En 2003, Julián Hernández logró llevar a las salas su largometraje Mil nubes de paz cercan el cielo, amor jamás acabarás de ser amor. Ganadora del Teddy en el Festival Internacional de Cine de Berlín y algunos Arieles, éste resulta ser un film casi poético que deja más bien un sabor a desconcierto.

Gerardo (Juan Carlos Ortuño) es un muchacho homosexual que se ve sumergido en la soledad del desamor. Un hombre le ha conquistado pero ha desaparecido, dejando como explicación una nota que más que consuelo, le trae tortura. Ahora Gerardo se ve obligado a deambular por la ciudad en busca de una cura para su dolor, encontrando a su paso relaciones efímeras e insignificantes y opiniones que no puede compartir.  Su desconsuelo no tiene remedio.

Es claro desde el principio que Mil nubes… pretende un nivel de profundización poético y contemplativo que procura hacernos sentir en nuestra propia piel la desolación y cuyo objetivo es expresar una opinión acerca de la naturaleza volátil y fútil del amor, añadiendo de paso un discurso sobre la homosexualidad. Sin embargo queda claro también que estas metas no se logran. No es que la película carezca de sentido, ni que la idea se vea perdida, es simplemente que la pretensión del director es claramente demasiado grande para lo que se acaba proyectando en la pantalla.

Fotografiada en un impresionante blanco y negro por Diego Armendáriz, la estética de la película nos promete una catarsis que desafortunadamente no se logra.

El trabajo de la cámara es brillante, no sólo por la belleza con que logra retratar a la Ciudad de México, sino porque verdaderamente logra a nivel visual hacer una conexión introspectiva con los sentimientos de Gerardo y de las personas que le rodean; sin embargo la maestría técnica no se ve respaldada por un buen desarrollo emocional.

Al tratar de centrarse en un sentimiento, evitando lo más posible las acciones, y trabajando -más que diálogos convencionales, monólogos en off, Julián Hernández deja los personajes muy desamparados: Puesto que nunca logran desarrollarse por completo, a la audiencia le es imposible empatizar con un protagonista que no se conoce ni se entiende a fondo.

La obsesión con mostrar lo que Hernández asegura es una sensación autobiográfica, inspirada en una anécdota de Reiner Fassbinder, se queda demasiado cerca de la mente de su autor, y no logra llegar con la misma intensidad al resto de la gente.
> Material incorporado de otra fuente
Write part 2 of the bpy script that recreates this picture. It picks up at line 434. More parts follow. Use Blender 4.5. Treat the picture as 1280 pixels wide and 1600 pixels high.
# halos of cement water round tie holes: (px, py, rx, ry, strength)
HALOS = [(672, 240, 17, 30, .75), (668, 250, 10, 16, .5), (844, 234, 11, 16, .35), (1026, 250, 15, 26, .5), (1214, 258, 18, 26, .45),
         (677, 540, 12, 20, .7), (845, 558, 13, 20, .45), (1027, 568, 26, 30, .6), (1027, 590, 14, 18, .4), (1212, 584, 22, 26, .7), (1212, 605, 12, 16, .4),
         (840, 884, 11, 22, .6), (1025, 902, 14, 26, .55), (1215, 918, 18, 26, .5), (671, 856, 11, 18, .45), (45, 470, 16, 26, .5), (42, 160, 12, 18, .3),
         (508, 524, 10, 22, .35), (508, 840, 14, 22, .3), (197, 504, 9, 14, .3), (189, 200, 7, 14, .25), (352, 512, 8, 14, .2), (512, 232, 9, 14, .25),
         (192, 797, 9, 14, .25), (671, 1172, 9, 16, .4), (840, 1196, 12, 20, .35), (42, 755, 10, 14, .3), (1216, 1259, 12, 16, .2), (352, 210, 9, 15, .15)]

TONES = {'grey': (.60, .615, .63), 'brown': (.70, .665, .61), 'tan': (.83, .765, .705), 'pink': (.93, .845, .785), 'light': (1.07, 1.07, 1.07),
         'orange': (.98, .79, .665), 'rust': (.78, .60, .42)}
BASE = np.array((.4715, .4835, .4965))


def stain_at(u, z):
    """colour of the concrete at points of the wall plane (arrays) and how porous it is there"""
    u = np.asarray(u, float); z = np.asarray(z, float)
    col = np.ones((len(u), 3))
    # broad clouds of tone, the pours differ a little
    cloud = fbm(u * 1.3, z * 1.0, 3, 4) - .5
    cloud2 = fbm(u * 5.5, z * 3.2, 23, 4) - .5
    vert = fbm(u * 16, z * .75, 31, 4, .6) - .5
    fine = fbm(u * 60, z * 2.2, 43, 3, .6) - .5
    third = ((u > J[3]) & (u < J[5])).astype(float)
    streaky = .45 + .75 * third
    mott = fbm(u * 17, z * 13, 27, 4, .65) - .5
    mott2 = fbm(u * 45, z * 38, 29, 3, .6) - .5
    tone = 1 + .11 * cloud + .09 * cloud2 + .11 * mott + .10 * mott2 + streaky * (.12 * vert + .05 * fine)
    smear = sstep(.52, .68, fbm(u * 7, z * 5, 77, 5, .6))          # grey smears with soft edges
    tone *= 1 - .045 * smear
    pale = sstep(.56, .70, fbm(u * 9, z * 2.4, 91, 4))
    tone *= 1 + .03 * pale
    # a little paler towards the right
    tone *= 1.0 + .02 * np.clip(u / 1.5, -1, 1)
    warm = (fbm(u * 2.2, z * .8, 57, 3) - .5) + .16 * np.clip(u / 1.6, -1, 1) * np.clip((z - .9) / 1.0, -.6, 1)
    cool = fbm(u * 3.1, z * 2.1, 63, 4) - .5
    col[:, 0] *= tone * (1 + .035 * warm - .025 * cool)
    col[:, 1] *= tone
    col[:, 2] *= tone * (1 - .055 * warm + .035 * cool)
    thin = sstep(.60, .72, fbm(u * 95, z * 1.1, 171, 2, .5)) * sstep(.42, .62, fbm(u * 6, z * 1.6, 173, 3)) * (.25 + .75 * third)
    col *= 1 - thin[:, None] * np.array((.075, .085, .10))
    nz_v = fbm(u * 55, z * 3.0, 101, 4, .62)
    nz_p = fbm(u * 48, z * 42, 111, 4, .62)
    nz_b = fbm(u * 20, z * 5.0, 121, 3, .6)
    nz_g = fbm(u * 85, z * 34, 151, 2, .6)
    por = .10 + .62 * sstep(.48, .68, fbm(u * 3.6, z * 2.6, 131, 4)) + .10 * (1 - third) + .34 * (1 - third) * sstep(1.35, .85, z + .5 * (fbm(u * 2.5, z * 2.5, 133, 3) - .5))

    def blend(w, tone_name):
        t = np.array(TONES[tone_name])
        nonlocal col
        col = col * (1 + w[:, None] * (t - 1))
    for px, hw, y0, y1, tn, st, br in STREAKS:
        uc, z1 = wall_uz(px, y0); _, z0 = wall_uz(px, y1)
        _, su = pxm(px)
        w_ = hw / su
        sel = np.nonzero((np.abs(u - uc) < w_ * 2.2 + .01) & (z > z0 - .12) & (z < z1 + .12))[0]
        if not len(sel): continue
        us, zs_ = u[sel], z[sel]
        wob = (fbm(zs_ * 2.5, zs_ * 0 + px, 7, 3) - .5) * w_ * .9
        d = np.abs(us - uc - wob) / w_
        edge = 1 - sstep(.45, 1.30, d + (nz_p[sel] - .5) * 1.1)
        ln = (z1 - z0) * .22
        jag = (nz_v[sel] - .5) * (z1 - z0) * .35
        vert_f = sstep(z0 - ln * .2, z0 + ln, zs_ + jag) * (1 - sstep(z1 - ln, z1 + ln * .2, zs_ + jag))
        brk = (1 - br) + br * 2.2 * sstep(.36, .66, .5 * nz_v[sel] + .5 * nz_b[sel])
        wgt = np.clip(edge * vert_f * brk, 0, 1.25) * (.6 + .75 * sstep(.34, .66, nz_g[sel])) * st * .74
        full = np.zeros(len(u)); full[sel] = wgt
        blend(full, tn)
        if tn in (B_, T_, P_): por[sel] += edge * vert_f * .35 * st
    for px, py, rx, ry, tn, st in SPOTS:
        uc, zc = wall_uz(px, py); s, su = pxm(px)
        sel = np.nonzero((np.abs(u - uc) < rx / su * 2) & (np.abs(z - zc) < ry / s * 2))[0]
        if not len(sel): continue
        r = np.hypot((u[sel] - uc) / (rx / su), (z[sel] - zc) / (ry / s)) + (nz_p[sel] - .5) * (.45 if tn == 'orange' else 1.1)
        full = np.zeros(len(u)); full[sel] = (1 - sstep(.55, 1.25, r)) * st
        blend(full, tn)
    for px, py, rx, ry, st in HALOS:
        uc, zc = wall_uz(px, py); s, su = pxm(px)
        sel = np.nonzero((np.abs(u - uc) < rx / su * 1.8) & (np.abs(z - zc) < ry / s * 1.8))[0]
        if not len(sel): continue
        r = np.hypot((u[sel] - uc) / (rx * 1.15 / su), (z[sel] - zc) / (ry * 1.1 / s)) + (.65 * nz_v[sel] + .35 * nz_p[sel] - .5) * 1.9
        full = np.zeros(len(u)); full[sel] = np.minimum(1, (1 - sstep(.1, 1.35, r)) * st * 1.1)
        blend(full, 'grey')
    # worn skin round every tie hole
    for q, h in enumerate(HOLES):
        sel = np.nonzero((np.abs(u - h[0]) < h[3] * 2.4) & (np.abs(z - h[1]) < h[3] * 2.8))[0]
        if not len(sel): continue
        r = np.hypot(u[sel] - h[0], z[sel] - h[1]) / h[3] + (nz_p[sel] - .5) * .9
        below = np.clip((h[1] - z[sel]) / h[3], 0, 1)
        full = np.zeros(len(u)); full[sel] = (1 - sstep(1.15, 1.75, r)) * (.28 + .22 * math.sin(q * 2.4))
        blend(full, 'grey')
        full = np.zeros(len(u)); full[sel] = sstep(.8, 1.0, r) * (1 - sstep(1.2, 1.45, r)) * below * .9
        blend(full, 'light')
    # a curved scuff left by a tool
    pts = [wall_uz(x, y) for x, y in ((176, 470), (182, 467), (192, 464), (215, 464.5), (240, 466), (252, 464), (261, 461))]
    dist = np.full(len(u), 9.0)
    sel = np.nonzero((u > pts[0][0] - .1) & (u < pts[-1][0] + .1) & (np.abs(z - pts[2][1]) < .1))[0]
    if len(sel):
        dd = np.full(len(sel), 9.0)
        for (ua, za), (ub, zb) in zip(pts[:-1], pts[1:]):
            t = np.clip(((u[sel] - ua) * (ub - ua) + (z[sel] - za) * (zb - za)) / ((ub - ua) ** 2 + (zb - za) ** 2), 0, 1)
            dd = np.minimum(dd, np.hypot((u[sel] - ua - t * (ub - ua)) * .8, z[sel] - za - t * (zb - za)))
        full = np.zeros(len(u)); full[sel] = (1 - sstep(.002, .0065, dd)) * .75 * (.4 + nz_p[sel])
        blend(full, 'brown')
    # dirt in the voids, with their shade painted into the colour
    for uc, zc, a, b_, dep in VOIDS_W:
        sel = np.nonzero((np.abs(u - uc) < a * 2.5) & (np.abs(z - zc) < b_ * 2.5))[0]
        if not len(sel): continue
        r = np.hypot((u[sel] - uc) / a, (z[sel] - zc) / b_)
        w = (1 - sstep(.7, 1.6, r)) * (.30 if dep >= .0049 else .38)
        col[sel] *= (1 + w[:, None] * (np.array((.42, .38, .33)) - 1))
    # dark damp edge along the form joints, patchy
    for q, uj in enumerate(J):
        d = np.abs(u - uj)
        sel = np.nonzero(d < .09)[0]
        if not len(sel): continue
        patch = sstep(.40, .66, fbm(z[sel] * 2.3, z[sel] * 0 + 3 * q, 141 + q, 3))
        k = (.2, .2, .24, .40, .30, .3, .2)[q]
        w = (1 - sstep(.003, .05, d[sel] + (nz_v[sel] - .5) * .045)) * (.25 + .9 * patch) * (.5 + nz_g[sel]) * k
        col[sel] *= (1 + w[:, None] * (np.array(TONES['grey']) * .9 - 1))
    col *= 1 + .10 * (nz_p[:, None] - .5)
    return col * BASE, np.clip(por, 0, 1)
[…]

Las secuencias largas en las que sólo vemos a Gerardo sentado en diferentes lugares de la ciudad y las tomas repetitivas que carecen de justificación van minando la paciencia del espectador, ya que no parecen llevar a más de lo que se ha establecido desde el principio del discurso.

La poesía, pues, se queda trunca, pero no completamente ausente y ésto es lo que más desconcierta. La belleza que vemos no es comparable con la manera torpe en que se comparten las ideas y el ritmo contemplativo con que podría haberse desarrollado el film se quedan más bien en repeticiones cuya función se vuelve dudosa. Es frustrante ver el potencial que no pasa a ser otra cosa. Pero al menos se agradece que haya potencial.